サッカーコラム 「サッカーと人種差別」



「サッカーと人種差別」
 No.9 2005/3/22


 今から約3週間前、現地時間で3月2日、スペインのレアル・マドリ
ー対デポルティボの試合中、デポルのサポーターがロベルト・カルロス
に対し有色人種を差別するような発言を連呼し、遂には主審が試合を中
断するという騒ぎが起きた。この試合はWOWOWでも放送されたので、
見ていた方も多かったのではないだろうか。他にチャンピオンズリーグ
第二戦、チェルシーvsバルセロナの試合でも、バルセロナのサミュエル・
エトーが、試合中チェルシーのサポーターに延々と暴言を浴びせ続けら
れたと証言している。
 この問題は、数ヶ月前アーセナルのアンリが試合中に同じように差別
発言を受けた事に端を発しており、後に彼はスポーツ界における人種差
別の撤廃に関するイメージアスリートになった。

 我々日本人には馴染みが薄いが、人種差別というのはご存知の通りア
メリカや欧州の歴史に様々な暗い影を落とし、今でも深く深く残ってい
る問題のひとつである。あまりにもデリケートかつ難解な問題であるの
で、それそのものについてここで語る事はしない。
 ただ、私自身は欧州に行ったことも現地でサッカーを見た事もないの
で断言は出来ないが、一昔前はこういった話をあまり聞かなかったよう
な気がするのだが、気のせいだろうか。
 こんな言い方をすると語弊があるかもしれないが、人種差別という問
題は何百年も続いているものなのだから、同じく長い歴史を持つサッカ
ーの試合でそのようなことは充分が起こりうる可能性があることで、正
直「何故今となって表面化してきたのだろう?」という感じが否めない。
昔からあったのに、やっと今頃になってマスコミや協会が問題視し始め
たとでもいうのだろうか。

 ここからはあくまで私の推論でしかないが、少し前までは本当にその
ような問題が少なかったのではないかと思うのである。
 もちろんあるにはあったのだろうし、それに耐えてきた選手達の苦し
みは想像に難くない。
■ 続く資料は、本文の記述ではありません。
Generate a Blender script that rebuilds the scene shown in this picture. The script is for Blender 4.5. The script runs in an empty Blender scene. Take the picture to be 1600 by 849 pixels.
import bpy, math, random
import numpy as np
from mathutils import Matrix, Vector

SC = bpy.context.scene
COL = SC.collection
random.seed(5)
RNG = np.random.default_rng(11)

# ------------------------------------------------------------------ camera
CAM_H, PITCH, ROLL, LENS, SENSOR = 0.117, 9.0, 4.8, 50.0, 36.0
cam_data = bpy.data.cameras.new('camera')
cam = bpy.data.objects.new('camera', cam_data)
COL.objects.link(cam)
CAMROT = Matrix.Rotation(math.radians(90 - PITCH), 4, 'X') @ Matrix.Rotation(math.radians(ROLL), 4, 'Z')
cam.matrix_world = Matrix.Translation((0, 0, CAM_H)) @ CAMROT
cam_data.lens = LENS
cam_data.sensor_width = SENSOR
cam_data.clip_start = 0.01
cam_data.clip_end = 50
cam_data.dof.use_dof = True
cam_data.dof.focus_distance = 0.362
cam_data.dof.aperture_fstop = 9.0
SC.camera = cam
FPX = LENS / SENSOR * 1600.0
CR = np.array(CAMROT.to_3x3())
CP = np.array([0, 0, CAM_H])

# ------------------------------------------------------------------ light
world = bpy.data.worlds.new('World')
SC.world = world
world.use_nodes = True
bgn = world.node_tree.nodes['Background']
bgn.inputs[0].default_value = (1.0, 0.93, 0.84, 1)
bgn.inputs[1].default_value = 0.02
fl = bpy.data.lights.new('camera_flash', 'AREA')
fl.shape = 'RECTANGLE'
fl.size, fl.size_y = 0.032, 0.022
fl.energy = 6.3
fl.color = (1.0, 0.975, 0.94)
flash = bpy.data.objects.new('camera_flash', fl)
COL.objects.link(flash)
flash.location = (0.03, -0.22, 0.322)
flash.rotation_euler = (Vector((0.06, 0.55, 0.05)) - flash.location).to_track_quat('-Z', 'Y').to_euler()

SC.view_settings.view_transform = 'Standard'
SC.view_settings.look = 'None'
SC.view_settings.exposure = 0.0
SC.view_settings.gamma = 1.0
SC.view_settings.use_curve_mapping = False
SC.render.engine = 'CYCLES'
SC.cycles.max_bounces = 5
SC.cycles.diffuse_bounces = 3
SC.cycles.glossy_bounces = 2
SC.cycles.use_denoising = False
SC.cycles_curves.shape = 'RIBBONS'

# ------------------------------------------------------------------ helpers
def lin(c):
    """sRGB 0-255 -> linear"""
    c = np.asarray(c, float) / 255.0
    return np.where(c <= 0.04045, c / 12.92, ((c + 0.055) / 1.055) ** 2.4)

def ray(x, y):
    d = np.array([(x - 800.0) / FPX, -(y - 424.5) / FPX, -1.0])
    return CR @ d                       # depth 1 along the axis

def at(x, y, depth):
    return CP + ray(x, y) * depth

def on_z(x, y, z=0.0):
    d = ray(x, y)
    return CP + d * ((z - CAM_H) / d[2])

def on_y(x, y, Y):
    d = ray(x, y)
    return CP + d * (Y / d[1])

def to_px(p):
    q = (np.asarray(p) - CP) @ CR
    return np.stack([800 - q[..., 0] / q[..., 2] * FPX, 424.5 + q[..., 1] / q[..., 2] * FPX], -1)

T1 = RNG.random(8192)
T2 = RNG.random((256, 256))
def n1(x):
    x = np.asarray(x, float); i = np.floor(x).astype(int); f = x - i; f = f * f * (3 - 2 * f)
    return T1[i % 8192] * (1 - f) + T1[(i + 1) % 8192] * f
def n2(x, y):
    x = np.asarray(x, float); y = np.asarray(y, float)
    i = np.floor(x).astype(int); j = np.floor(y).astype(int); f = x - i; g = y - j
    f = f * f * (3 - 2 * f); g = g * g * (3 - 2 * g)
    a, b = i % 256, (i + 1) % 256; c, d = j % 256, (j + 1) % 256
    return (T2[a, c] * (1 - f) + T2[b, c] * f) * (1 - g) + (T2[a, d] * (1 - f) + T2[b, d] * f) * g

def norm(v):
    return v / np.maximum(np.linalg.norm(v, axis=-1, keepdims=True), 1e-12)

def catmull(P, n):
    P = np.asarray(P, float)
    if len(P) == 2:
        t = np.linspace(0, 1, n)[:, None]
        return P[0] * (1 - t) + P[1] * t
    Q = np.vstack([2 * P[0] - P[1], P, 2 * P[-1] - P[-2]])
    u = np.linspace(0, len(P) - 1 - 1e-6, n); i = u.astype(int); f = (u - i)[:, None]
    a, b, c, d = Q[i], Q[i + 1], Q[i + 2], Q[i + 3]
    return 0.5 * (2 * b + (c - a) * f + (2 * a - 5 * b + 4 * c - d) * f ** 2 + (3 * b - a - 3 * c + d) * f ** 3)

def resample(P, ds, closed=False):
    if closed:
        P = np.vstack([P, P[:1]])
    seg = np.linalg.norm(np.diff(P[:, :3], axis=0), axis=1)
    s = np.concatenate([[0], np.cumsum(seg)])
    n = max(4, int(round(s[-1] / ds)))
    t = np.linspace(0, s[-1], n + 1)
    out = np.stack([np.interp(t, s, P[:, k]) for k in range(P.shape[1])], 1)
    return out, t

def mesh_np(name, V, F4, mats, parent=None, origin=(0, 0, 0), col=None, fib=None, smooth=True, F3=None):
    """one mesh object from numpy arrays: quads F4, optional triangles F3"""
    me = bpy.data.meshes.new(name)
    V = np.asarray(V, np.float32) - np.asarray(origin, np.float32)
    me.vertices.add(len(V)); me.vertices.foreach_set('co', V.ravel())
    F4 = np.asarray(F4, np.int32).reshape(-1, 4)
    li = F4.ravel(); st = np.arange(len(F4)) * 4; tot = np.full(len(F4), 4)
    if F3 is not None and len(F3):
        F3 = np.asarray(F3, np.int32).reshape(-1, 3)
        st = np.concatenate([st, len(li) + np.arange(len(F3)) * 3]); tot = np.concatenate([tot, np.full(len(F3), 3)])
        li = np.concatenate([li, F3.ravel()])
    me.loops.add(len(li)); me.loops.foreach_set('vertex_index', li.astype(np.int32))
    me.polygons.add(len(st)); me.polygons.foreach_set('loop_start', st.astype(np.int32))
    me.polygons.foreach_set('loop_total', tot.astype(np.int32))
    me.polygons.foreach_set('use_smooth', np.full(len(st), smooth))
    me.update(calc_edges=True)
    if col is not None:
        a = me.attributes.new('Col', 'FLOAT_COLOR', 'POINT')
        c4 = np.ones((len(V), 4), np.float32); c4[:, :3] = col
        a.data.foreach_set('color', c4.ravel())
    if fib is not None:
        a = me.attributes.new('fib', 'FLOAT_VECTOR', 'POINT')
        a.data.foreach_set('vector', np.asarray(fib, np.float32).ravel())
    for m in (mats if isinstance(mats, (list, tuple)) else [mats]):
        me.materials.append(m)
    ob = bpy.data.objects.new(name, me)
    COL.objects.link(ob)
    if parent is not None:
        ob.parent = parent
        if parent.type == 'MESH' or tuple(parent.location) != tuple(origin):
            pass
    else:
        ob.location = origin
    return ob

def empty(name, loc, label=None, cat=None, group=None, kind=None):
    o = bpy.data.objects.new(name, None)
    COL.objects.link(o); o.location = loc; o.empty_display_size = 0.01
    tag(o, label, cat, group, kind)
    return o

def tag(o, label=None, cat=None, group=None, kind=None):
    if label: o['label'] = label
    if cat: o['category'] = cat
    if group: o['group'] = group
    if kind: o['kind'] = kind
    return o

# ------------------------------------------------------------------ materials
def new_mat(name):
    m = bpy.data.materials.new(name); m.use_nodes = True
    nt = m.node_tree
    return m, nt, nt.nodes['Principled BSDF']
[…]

マラドーナやジョージ・ウェアの例を出すまでも
なく、サッカー界では様々な黒人選手が活躍してきた。では何故最近に
なって表面化しだした(と考える)のか。原因は簡単。それは黒人選手
の活躍である。
 先程挙げたロベルト・カルロスやアンリ、エトー以外にも、ロナウド、
ロナウジーニョ、マルティンス、ビエラなどここ最近の黒人選手の活躍
は目覚しいものがある。そして彼らの、サッカー選手としてのテクニッ
ク云々の前に、完全に人間離れした身体能力はもはや反則気味だ。
 世界のサッカー界でアフリカ勢が台頭してきた頃、特に欧州のサッカ
ー関係者は彼らに戦術というものが身についたら自分たちの牙城がいつ
か崩れるのではないかと恐怖心を抱いた。そして実際、欧州の有力クラ
ブやワールドカップなどの世界大会でも、アフリカ勢や黒人選手の占め
る割合と重要性は日増しに高まるばかりである。
 一般の人々、要するに白人達も、それに恐怖心を抱き始めたのではな
いだろうか。陸上の短距離走のように、サッカー選手が全員黒人で形成
される時代が来てしまうのではないかと。

 これからのサッカー界がどのようになるかは分からない。白人でも黄
色人種でも優れた選手は大勢いるし、そもそも人種で分ける事に意味は
ない。ただ、欧米のスポーツ界でこういった人種差別報道を見る度に、
白人たちのひがみのように思えて仕方がないのだが。